I have a confession to make. Well, it’s not really a confession per se, as it’s not a secret and I don’t feel guilty about it – but still, here goes:

My name is Amy, and I drive a car to work. Alone. Five days a week or more.

“Oh the horror!” you exclaim. “Surely in these days of global warming, economic crisis, and high gas prices, there must be something you can do!”

Well yes, I am doing a few things. My tires are properly inflated, I have taken all of the useless weight out of my car, and I tend to drive at the speed limit now (which is boring, but it does save gas). But all of those other enviromentally-trendy things? Here’s why they don’t work for me.

Hybrids: Sure, hybrids are neato. But I’ve finally paid off my non-gas-guzzling compact, and I really don’t want to be saddled with another car payment, not to mention the potential increase in my insurance. As long as my monthly gas bill is less than a new car payment, I’m not switching.

Walking: I live 15 miles away from this here library, so walking is right out. Though we do have more than one librarian here who walks to work most every day – and good for them, I say! Maybe offering them a ride now and then can be my way of atoning for my continued car ownership. Any takers?

Bicycling: Ah, the smug bicycle-riding public. Now don’t get me wrong, many of them are quite nice and I certainly don’t wish them any harm. But again, I must point out that “I live 15 miles away” thing – and that’s 15 miles straight and true on the parkway. There’s no way I’d survive bicycle + parkway, even if it were permitted. And I’m sure that the library would like me to reach work 1. alive, 2. presentable, and 3. vaguely on time. That’s not going to happen with a bicycle.

(Another thing that annoys me about bicycles – those who park in the same garage as I do sometimes complain about the bicycle facilities, and they don’t even pay for parking! Meanwhile, I lose a chunk of every paycheck for the privilege of parking where I work. So shove it, bicycle peeps.)

Carpools: Sharing a ride and saving money sounds like a great idea, but where am I going to find a carpool that will stick around until 6 or 8 PM to wait for me? The library has some odd hours, you know. And I doubt that I can find three other people willing to listen to my preferred books on CD.
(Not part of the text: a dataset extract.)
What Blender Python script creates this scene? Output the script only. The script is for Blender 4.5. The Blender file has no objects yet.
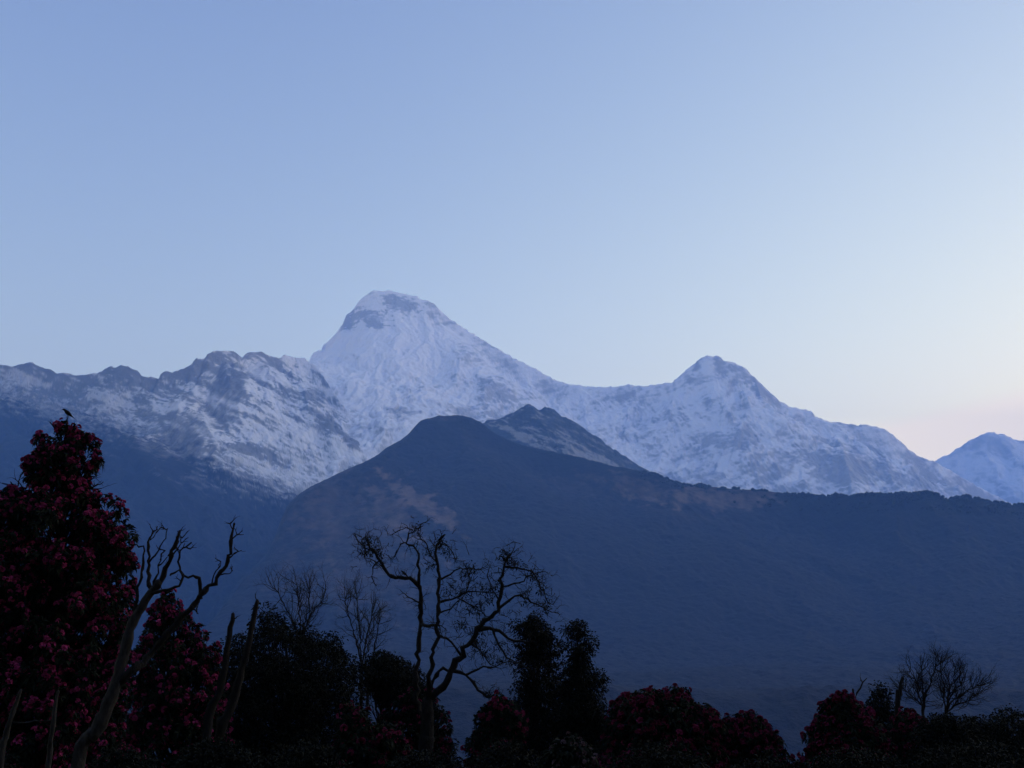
import bpy, bmesh, math, random
import numpy as np
from mathutils import Vector, Matrix
R = math.radians
sc = bpy.context.scene
col = sc.collection

# ------------------------------------------------------------------ camera
F = 1100.0; HOR = 620.0; CAMZ = 1.7
PITCH = math.atan((HOR - 384.0) / F)
cam = bpy.data.objects.new('camera', bpy.data.cameras.new('camera'))
col.objects.link(cam); sc.camera = cam
cam.location = (0, 0, CAMZ)
cam.rotation_euler = (math.pi / 2 + PITCH, 0, 0)
cam.data.sensor_width = 36.0
cam.data.lens = 36.0 * F / 1024.0
cam.data.clip_start = 0.1
cam.data.clip_end = 120000.0
CP, SP = math.cos(PITCH), math.sin(PITCH)

def at(x, y, Y):
    """world point on the sight line of photo pixel (x, y) at depth Y metres"""
    u = (x - 512.0) / F; v = (384.0 - y) / F
    fy = CP - SP * v
    k = Y / fy
    return Vector((u * k, Y, CAMZ + (SP + CP * v) * k))

def project(X, Y, Z):
    d = Y * CP + (Z - CAMZ) * SP
    up = -Y * SP + (Z - CAMZ) * CP
    return 512 + F * X / d, 384 - F * up / d

# ------------------------------------------------------------------ sky, sun, exposure
SUN_EL, SUN_ROT = R(5.0), R(62.0)       # the sun is still below the hills, ahead and to the right
SKY_CURVE = ((3.10, 1.48), (1.06, 1.30), (0.71, 0.73))
world = bpy.data.worlds.new('World'); sc.world = world; world.use_nodes = True
wn, wl = world.node_tree.nodes, world.node_tree.links
bg = wn['Background']
sky = wn.new('ShaderNodeTexSky'); sky.sky_type = 'NISHITA'; sky.sun_disc = False
sky.sun_elevation = SUN_EL; sky.sun_rotation = SUN_ROT
sky.altitude = 3200; sky.air_density = 1.0; sky.dust_density = 1.2; sky.ozone_density = 2.5
sep = wn.new('ShaderNodeSeparateColor'); cmb = wn.new('ShaderNodeCombineColor')
wl.new(sky.outputs[0], sep.inputs[0])
for i, (k, g) in enumerate(SKY_CURVE):      # the camera's flat, milky rendering of the dawn sky
    pw = wn.new('ShaderNodeMath'); pw.operation = 'POWER'; pw.inputs[1].default_value = g
    ml = wn.new('ShaderNodeMath'); ml.operation = 'MULTIPLY'; ml.inputs[1].default_value = k
    mn = wn.new('ShaderNodeMath'); mn.operation = 'MINIMUM'; mn.inputs[1].default_value = (1.15, 2.3, 3.8)[i]
    wl.new(sep.outputs[i], mn.inputs[0]); wl.new(mn.outputs[0], pw.inputs[0]); wl.new(pw.outputs[0], ml.inputs[0]); wl.new(ml.outputs[0], cmb.inputs[i])
wl.new(cmb.outputs[0], bg.inputs[0])
bg.inputs[1].default_value = 0.1
sun = bpy.data.objects.new('sun', bpy.data.lights.new('sun', 'SUN'))
col.objects.link(sun)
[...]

Public transportation: Ah, the bus. Again, great if you live in the city, but not so great for those of us on the outer limits. In the city you can choose from any number of routes and stops, but out where I live, there is only. one. bus. that would take me anywhere useful – and I’d still have to drive ten minutes to the nearest bus stop.
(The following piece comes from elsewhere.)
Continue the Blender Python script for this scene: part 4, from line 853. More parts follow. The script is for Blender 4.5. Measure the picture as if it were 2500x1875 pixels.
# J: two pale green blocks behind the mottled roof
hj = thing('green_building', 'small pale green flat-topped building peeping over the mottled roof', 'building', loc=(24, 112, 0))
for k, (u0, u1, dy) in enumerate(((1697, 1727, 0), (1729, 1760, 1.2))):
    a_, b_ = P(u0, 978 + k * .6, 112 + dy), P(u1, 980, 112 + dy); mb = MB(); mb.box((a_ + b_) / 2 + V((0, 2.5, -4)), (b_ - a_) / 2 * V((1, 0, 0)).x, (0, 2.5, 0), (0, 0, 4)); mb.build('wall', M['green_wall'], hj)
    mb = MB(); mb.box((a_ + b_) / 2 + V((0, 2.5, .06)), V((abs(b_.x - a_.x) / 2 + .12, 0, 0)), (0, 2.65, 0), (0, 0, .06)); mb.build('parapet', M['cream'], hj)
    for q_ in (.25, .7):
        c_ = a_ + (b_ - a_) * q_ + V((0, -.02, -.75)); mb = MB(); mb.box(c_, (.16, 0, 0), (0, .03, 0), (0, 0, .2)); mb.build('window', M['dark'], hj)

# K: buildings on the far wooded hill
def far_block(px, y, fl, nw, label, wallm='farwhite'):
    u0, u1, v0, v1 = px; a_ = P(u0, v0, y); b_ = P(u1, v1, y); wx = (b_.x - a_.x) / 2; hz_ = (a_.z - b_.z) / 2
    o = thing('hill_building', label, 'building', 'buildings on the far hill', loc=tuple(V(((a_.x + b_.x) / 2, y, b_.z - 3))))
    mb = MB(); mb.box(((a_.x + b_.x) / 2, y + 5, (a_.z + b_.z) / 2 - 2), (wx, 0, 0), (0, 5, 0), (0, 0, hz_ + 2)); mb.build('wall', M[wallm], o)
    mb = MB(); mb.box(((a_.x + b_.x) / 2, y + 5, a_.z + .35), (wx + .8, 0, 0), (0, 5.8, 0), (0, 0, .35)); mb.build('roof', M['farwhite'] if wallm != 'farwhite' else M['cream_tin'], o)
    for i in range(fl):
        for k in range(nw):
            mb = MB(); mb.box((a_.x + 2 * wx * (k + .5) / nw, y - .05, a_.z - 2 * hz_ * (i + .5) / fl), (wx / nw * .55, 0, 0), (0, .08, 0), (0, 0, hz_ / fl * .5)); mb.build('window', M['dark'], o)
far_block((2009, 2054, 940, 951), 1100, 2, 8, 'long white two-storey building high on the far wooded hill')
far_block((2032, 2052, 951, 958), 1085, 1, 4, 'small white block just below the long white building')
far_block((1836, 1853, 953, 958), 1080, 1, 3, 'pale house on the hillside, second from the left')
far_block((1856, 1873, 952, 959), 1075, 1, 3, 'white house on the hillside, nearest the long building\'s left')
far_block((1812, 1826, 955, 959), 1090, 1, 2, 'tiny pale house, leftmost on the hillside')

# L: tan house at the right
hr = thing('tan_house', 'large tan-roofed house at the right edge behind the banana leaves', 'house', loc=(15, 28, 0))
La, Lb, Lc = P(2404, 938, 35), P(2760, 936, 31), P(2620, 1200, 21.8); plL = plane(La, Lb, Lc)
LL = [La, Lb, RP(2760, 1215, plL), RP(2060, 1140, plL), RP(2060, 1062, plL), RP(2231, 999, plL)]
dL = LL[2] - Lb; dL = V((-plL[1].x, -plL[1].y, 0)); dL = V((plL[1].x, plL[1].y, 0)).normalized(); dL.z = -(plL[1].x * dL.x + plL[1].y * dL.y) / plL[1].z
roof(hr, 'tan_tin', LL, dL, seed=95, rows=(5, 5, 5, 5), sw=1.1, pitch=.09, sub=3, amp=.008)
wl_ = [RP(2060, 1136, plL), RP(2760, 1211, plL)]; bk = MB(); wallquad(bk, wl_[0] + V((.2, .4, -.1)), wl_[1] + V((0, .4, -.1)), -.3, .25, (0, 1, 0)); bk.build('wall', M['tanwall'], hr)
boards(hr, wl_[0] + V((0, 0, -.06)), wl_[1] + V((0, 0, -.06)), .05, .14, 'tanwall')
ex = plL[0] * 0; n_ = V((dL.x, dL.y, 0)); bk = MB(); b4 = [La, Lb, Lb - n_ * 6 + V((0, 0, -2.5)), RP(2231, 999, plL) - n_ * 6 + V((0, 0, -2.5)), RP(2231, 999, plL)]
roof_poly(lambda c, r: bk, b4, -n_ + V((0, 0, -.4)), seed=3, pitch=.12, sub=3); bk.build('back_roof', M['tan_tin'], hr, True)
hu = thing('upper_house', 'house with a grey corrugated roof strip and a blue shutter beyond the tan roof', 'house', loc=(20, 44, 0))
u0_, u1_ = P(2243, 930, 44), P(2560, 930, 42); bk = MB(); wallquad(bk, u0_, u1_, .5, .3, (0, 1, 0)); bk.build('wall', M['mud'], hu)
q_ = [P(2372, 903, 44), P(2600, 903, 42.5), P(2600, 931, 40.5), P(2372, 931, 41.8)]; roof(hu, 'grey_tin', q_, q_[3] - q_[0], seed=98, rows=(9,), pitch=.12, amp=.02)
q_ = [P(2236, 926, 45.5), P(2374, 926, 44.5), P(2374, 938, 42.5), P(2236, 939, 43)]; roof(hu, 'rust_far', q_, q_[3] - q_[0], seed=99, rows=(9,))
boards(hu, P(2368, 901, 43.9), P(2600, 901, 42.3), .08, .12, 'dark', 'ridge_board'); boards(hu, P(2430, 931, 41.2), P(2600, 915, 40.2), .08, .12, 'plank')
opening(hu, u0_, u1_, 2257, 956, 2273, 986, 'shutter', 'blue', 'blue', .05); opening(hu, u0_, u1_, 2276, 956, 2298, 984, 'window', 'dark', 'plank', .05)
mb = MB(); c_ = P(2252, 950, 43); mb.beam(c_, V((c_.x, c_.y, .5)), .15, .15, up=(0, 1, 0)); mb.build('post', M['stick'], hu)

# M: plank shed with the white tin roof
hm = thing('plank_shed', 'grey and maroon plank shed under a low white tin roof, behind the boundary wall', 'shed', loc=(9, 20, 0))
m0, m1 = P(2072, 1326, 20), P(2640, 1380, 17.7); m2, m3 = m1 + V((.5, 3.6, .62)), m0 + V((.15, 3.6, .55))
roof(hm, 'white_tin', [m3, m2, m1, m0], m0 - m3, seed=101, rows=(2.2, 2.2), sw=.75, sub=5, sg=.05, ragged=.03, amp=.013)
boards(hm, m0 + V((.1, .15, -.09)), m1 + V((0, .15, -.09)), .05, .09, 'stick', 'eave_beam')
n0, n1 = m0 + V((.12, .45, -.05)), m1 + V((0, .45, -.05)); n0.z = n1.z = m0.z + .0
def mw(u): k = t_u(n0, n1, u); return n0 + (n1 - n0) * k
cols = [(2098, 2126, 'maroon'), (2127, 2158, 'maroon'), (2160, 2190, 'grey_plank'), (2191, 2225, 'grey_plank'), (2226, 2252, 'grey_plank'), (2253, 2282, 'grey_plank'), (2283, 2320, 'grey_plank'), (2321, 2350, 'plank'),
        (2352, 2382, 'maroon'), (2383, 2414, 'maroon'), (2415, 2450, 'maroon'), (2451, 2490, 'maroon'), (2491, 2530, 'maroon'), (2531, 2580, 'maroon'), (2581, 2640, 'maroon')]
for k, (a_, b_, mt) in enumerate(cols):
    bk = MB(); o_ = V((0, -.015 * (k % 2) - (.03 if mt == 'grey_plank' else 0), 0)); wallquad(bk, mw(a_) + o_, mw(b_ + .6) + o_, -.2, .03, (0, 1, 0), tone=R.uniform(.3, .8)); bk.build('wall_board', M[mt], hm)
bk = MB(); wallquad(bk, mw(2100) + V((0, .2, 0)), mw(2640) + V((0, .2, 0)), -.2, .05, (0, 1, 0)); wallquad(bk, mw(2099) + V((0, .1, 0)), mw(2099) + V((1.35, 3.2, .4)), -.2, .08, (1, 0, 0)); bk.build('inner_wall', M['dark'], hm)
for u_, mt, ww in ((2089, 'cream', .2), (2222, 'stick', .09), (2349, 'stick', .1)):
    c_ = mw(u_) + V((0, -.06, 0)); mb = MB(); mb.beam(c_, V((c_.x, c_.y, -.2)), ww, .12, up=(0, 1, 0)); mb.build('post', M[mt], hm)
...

(I used to take the bus now and then when I was an undergrad, until the fateful day when someone puked in the back. Imagine spending a 45-minute trip watching particolored chunks of vomit and soppy bile rolling up and down the grimy rubber floor mats of the bus as it climbs and descends the rolling hills of western Pennsylvania – all the while keeping your feet up on your seat and hoping that the driver doesn’t make any sudden turns or abrupt stops. Nearly poetic, eh? If that doesn’t put you off riding the bus, I’m not sure what will.)

Moving closer to work: Well, there’s the higher rent, the higher taxes, the higher cost of living, the higher insurance, and who knows what else. Heck, even gas is more expensive in the city, sometimes by as much as an extra ten cents per gallon! So sure, I could move closer, but I doubt I could afford it unless I defaulted on my student loans. I like my credit rating the way it is, thank you kindly.

And there you have it – why green transportation is not for me. So the next time you’re sitting in a bus sneering at the people in the cars beside you, stop and think – maybe this is the best they can do. As for me, I’ll turn up my stereo and relax, and I promise to look out for your bicycle.